Brief:
Output the full listing word for word.

━━━

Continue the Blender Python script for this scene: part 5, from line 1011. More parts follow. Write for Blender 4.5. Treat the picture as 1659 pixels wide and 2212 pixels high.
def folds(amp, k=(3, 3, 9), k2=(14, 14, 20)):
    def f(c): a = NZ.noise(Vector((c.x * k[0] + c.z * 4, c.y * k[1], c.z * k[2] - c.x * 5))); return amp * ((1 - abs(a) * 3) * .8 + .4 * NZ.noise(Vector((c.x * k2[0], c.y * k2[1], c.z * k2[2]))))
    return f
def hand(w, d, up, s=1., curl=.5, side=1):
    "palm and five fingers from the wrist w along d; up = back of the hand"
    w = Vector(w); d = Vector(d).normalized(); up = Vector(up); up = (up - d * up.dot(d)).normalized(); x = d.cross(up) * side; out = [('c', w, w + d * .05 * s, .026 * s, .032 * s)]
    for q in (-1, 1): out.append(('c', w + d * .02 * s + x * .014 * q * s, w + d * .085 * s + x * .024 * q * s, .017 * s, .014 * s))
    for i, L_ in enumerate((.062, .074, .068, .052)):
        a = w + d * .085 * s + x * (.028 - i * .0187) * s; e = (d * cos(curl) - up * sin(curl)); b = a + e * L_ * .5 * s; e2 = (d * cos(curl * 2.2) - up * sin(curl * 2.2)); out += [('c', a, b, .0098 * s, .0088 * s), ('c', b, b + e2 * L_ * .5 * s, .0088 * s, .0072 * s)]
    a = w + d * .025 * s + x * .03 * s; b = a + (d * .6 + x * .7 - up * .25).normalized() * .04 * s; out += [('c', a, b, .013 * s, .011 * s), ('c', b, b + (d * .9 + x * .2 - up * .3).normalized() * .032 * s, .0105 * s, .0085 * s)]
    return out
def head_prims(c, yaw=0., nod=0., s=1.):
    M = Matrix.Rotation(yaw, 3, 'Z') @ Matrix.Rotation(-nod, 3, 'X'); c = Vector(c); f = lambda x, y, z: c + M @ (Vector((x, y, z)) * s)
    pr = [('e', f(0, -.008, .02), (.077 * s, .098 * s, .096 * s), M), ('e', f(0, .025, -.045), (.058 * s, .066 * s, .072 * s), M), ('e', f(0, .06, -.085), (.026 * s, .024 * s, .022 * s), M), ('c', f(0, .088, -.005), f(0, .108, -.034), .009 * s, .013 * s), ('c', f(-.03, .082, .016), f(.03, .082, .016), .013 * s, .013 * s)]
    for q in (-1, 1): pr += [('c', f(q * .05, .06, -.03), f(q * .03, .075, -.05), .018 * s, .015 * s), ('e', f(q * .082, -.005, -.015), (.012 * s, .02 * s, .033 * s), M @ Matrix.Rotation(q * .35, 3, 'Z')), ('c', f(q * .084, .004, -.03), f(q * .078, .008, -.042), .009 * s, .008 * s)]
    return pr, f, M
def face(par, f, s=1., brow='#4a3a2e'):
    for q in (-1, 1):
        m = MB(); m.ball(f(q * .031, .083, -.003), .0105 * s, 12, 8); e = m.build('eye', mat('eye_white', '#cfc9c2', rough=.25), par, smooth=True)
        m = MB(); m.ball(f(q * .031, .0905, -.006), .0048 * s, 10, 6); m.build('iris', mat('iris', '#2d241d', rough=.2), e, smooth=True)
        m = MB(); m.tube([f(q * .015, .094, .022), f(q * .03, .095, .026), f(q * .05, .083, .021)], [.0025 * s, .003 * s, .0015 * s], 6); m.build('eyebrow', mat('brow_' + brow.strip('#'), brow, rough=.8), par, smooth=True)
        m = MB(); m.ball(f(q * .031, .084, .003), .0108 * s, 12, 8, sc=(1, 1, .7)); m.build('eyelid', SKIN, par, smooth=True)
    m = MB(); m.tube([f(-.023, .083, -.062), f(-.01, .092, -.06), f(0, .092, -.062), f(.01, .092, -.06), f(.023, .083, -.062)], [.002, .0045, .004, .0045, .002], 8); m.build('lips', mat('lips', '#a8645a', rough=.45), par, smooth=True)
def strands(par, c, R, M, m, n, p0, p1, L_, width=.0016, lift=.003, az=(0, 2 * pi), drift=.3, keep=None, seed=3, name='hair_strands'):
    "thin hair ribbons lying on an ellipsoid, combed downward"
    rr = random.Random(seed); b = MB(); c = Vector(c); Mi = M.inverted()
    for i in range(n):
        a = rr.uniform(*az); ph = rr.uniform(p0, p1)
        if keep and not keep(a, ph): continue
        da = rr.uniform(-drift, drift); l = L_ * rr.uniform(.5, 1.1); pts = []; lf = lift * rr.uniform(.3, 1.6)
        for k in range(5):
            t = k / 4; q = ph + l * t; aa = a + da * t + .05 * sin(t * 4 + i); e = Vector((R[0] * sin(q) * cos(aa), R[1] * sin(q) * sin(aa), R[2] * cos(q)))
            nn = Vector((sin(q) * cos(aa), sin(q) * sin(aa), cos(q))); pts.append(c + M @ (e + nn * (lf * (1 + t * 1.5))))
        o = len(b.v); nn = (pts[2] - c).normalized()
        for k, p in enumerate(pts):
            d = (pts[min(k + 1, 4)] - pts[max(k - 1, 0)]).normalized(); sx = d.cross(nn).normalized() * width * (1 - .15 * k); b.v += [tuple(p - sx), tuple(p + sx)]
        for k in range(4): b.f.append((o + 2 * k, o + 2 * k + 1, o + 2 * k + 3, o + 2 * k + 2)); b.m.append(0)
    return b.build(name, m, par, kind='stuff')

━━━

Output:
Continue the Blender Python script for this scene: part 5, from line 1011. More parts follow. Write for Blender 4.5. Treat the picture as 1659 pixels wide and 2212 pixels high.
def folds(amp, k=(3, 3, 9), k2=(14, 14, 20)):
    def f(c): a = NZ.noise(Vector((c.x * k[0] + c.z * 4, c.y * k[1], c.z * k[2] - c.x * 5))); return amp * ((1 - abs(a) * 3) * .8 + .4 * NZ.noise(Vector((c.x * k2[0], c.y * k2[1], c.z * k2[2]))))
    return f
def hand(w, d, up, s=1., curl=.5, side=1):
    "palm and five fingers from the wrist w along d; up = back of the hand"
    w = Vector(w); d = Vector(d).normalized(); up = Vector(up); up = (up - d * up.dot(d)).normalized(); x = d.cross(up) * side; out = [('c', w, w + d * .05 * s, .026 * s, .032 * s)]
    for q in (-1, 1): out.append(('c', w + d * .02 * s + x * .014 * q * s, w + d * .085 * s + x * .024 * q * s, .017 * s, .014 * s))
    for i, L_ in enumerate((.062, .074, .068, .052)):
        a = w + d * .085 * s + x * (.028 - i * .0187) * s; e = (d * cos(curl) - up * sin(curl)); b = a + e * L_ * .5 * s; e2 = (d * cos(curl * 2.2) - up * sin(curl * 2.2)); out += [('c', a, b, .0098 * s, .0088 * s), ('c', b, b + e2 * L_ * .5 * s, .0088 * s, .0072 * s)]
    a = w + d * .025 * s + x * .03 * s; b = a + (d * .6 + x * .7 - up * .25).normalized() * .04 * s; out += [('c', a, b, .013 * s, .011 * s), ('c', b, b + (d * .9 + x * .2 - up * .3).normalized() * .032 * s, .0105 * s, .0085 * s)]
    return out
def head_prims(c, yaw=0., nod=0., s=1.):
    M = Matrix.Rotation(yaw, 3, 'Z') @ Matrix.Rotation(-nod, 3, 'X'); c = Vector(c); f = lambda x, y, z: c + M @ (Vector((x, y, z)) * s)
    pr = [('e', f(0, -.008, .02), (.077 * s, .098 * s, .096 * s), M), ('e', f(0, .025, -.045), (.058 * s, .066 * s, .072 * s), M), ('e', f(0, .06, -.085), (.026 * s, .024 * s, .022 * s), M), ('c', f(0, .088, -.005), f(0, .108, -.034), .009 * s, .013 * s), ('c', f(-.03, .082, .016), f(.03, .082, .016), .013 * s, .013 * s)]
    for q in (-1, 1): pr += [('c', f(q * .05, .06, -.03), f(q * .03, .075, -.05), .018 * s, .015 * s), ('e', f(q * .082, -.005, -.015), (.012 * s, .02 * s, .033 * s), M @ Matrix.Rotation(q * .35, 3, 'Z')), ('c', f(q * .084, .004, -.03), f(q * .078, .008, -.042), .009 * s, .008 * s)]
    return pr, f, M
def face(par, f, s=1., brow='#4a3a2e'):
    for q in (-1, 1):
        m = MB(); m.ball(f(q * .031, .083, -.003), .0105 * s, 12, 8); e = m.build('eye', mat('eye_white', '#cfc9c2', rough=.25), par, smooth=True)
        m = MB(); m.ball(f(q * .031, .0905, -.006), .0048 * s, 10, 6); m.build('iris', mat('iris', '#2d241d', rough=.2), e, smooth=True)
        m = MB(); m.tube([f(q * .015, .094, .022), f(q * .03, .095, .026), f(q * .05, .083, .021)], [.0025 * s, .003 * s, .0015 * s], 6); m.build('eyebrow', mat('brow_' + brow.strip('#'), brow, rough=.8), par, smooth=True)
        m = MB(); m.ball(f(q * .031, .084, .003), .0108 * s, 12, 8, sc=(1, 1, .7)); m.build('eyelid', SKIN, par, smooth=True)
    m = MB(); m.tube([f(-.023, .083, -.062), f(-.01, .092, -.06), f(0, .092, -.062), f(.01, .092, -.06), f(.023, .083, -.062)], [.002, .0045, .004, .0045, .002], 8); m.build('lips', mat('lips', '#a8645a', rough=.45), par, smooth=True)
def strands(par, c, R, M, m, n, p0, p1, L_, width=.0016, lift=.003, az=(0, 2 * pi), drift=.3, keep=None, seed=3, name='hair_strands'):
    "thin hair ribbons lying on an ellipsoid, combed downward"
    rr = random.Random(seed); b = MB(); c = Vector(c); Mi = M.inverted()
    for i in range(n):
        a = rr.uniform(*az); ph = rr.uniform(p0, p1)
        if keep and not keep(a, ph): continue
        da = rr.uniform(-drift, drift); l = L_ * rr.uniform(.5, 1.1); pts = []; lf = lift * rr.uniform(.3, 1.6)
        for k in range(5):
            t = k / 4; q = ph + l * t; aa = a + da * t + .05 * sin(t * 4 + i); e = Vector((R[0] * sin(q) * cos(aa), R[1] * sin(q) * sin(aa), R[2] * cos(q)))
            nn = Vector((sin(q) * cos(aa), sin(q) * sin(aa), cos(q))); pts.append(c + M @ (e + nn * (lf * (1 + t * 1.5))))
        o = len(b.v); nn = (pts[2] - c).normalized()
        for k, p in enumerate(pts):
            d = (pts[min(k + 1, 4)] - pts[max(k - 1, 0)]).normalized(); sx = d.cross(nn).normalized() * width * (1 - .15 * k); b.v += [tuple(p - sx), tuple(p + sx)]
        for k in range(4): b.f.append((o + 2 * k, o + 2 * k + 1, o + 2 * k + 3, o + 2 * k + 2)); b.m.append(0)
    return b.build(name, m, par, kind='stuff')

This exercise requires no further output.